The Beatles: Fab but True: Remarkable Stories Revealed
“a worthy part of any Beatles’ fans collection.”
One has to admire the chutzpah of any author who dares, in 2023, to write yet another book about The Beatles. The story of the band has been picked over endlessly, and it’s felt in many circles that there simply is no more meat on the carcass.
As a diehard Beatles fan, author Doug Wolfberg understands this so, instead of trying to unearth anything new, he attempts, in this collection of stories, to set the record straight. Most Beatles fans surely are aware of these anecdotes, but Wolfberg is trying a new tack to make them fresh: He finds as many sources as possible to correct the familiar folktales of the group that are often wrong, and makes connections that are often surprising.
Take for instance the chapter titled: “Images of a Woman: How Political Upheaval, a Duplicitous Promoter, and a Hotel Lockdown Led to a Singular Work of Beatles Art.”
Catchy title. It’s all about the Beatles disastrous 1966 world tour that helped convince the band never to tour again. We all have heard the story of how the Beatles snubbed Imelda Marcos in the Philippines and paid the price when she pulled the band’s security detail, but how many fans know how the band fared in Japan on a previous leg of that tour where they were more or less put under house arrest because of cultural differences playing out in Japan at that point?
While holed up in that hotel room with nothing to do, the band took advantage of some paint and a canvas that had been donated to keep them busy. The boys put a lamp in the middle of the canvas, each took a corner and away they went. When they finished, they lifted the lamp and signed their names.
Whether it was any good is beside the point. It was a unique work of art because all four had painted and signed it. Wolfberg traces what happened to that painting and reveals that it sold for $280,000 in 1989 and, for whatever reason, only $155,250 in 2012—hard to fathom since it is unique and signed by all four.
Wolfberg, who is an attorney and forensic researcher, says he verified all the information in his book by interviewing primary sources, going back to newspaper stories written at the time, and visiting London and Liverpool many times.
Of course, he’s the one picking the stories to tell, and they range in importance. How much do we really care about the condom set on fire in a Hamburg club that got Sir Paul and then-drummer Pete Best deported? It was a silly prank by young men high on life and no doubt drugs and alcohol. Wolfberg apparently does care, so much so that he wants sets out to learn if said condom was used or not. Pete Best assures us it was not used.
But other stories in the book have more depth. The chapter: “No Free Lunch (Box): The Lawyer Who Squandered the Beatles’ Merchandising Fortune” goes into the horrible deal that Brian Epstein and his friend David Jacobs made regarding the merchandising of Beatles trinkets at the height of Beatlemania. At that point, anything remotely connected with the Beatles flew off the shelves. Even making something as hokey as Beatle wigs became the equivalent of printing money.
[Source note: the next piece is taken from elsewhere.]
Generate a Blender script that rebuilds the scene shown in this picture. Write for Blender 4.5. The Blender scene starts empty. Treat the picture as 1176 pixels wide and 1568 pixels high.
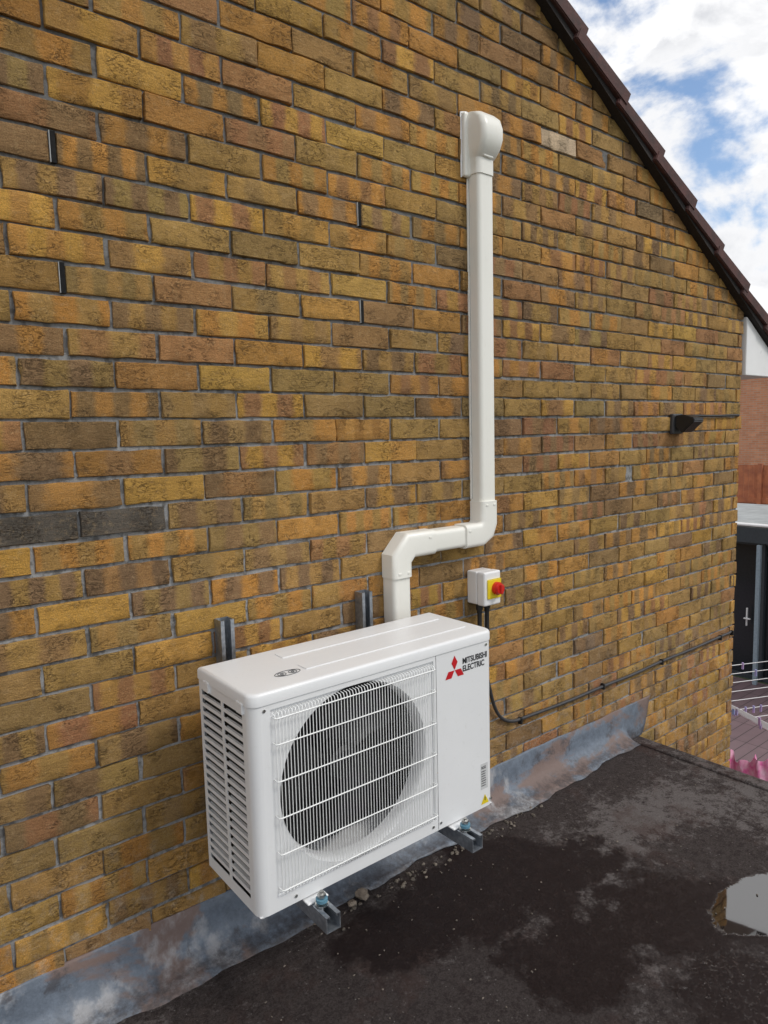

The problem was that Epstein, who deserves credit for breaking the Beatles worldwide, knew nothing about merchandising and neither did David Jacobs, the friend he put in charge. They agreed to a deal with an independent licensing company called Seltaeb (Beatles spelled backward) which gave 90% of the profits to the outside company, while Epstein and the boys would got 10%. It is pretty much the opposite of the way these deals go.
How big a mistake was that? Wolfberg points out that the merchandising was worth about $100,000,000 or as he says it “exceeded the money they earned from all of their record sales and all of their live concert appearances—not just in 1964, but throughout their career as a band. It would easily have been their most significant source of income.”
When Sir Paul eventually learned of the mistake, he said “We got screwed for millions. [Epstein] looked to his dad for business advice, and his dad knew how to run a furniture store in Liverpool.”
Stories and interesting factoids like that make Fab But True a worthy part of any Beatles’ fans collection.